Il joint à sa lettre un acte officiel où ses griefs sont
formulés en seize articles:
Art. 1er. Ganelon me
servait comme clerc de ma chapelle: il m'avait juré
fidélité; je l'ai fait archevêque de Sens.
Art. 2. Lors du partage du royaume [842],
Ganelon a signé le contrat entre mes frères et moi.
Art. 3. Ganelon m'a sacré dans la cathédrale de Reims
Art. 4. Lorsque la sédition commença de lever la
tête dans mon royaume, je fis une proclamation ; Ganelon la signa.
Art. 5. Quand j'ai marché contre les païens
retranchés dans l'île d'Oissel, Ganelon, sous
prétexte de ses infirmités, est resté chez lui.

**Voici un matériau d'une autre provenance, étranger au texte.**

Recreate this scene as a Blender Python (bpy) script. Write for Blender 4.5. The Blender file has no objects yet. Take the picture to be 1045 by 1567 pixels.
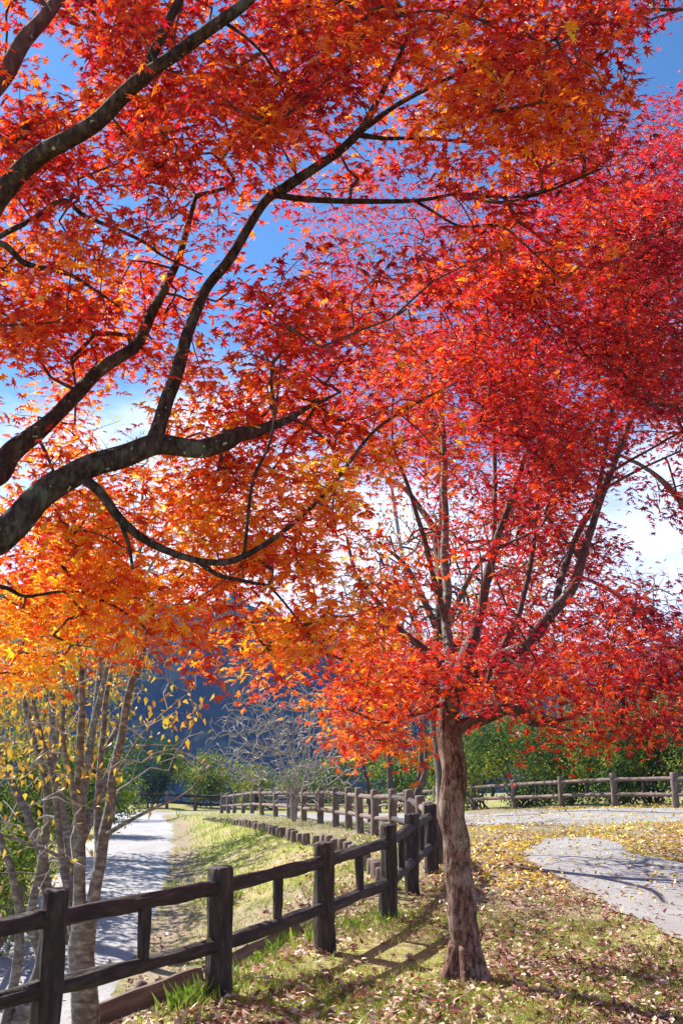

Mon frère Louis, profitant de mon absence, fit irruption dans
mon royaume. Seul de tous mes évêques, Ganelon eut avec
lui des conférences que je n'avais point autorisées et
dont le but était de me renverser.
Art. 6. Quand j'ai marché contre mondit frère et les
ennemis tant de l'Eglise que du royaume, Ganelon m'a refusé
l'assistance qu'il me devait, et cela malgré mes prières
instantes.
Art. 7. Lorsque mondit frère m'eut pris mon neveu, mes sujets,
eut opprimé mon royaume, Ganelon passa de son côté
pour faire à lui tout le bien, à moi tout le mal en son
pouvoir. Dans mon palais d'Attigny, dans la paroisse et la province
d'un autre archevêque resté fidèle à mes
intérêts, Ganelon célébra la messe aux
séditieux excommuniés. Il assistait au concile où,
par artifice et mensonges, l'on détacha de moi mon neveu
Lothaire.
Art. 8. Ganelon prit part à tous les conseils, soit publics,
soit privés, où mon frère cherchait les moyens de
me ravir ma part du royaume dont lui-même, Ganelon, m'avait
sacré roi.» ...
Les autres articles parlent des
récompenses dont Louis-le-Germanique avait payé la
trahison de Ganelon. Ainsi, Ganelon avait obtenu
l'évêché de Bayeux pour un sien parent,
nommé Tortolde, "si mauvais sujet que le concile fut
obligé de le chasser de son siège".
Ici l'affaire s'arrête, les pièces manquent, et nous
n'apprenons le dénoùment que par ces quatre lignes de
l'annaliste de Saint-Bertin (859). "L'évèque de Sens,
Ganelon, sans avoir comparu devant les évèques du synode,
se réconcilie avec le roi Charles"... II mourut en 865.
Deniers d'argent,
Charles-le-Chauve (840-877)
"Tel est l'homme qu'une
tradition vague, venue jusqu'à nous, désigne comme
l'original du Ganelon des légendes carlovingiennes. Le prince
trahi par Ganelon, soit par clémence, soit par faiblesse, lui
pardonna; mais le peuple fit justice de l'évèque de Sens,
en attachant aux souvenirs les plus douloureux pour la France son nom,
devenu désormais synonyme de traître envers son prince et
envers son pays. Cette identité est un point très
important, car elle servirait à démontrer que la
légende de Roncevaux s'est formée, au plus tôt,
vers la fin du IXe siècle ou au commencement du Xe."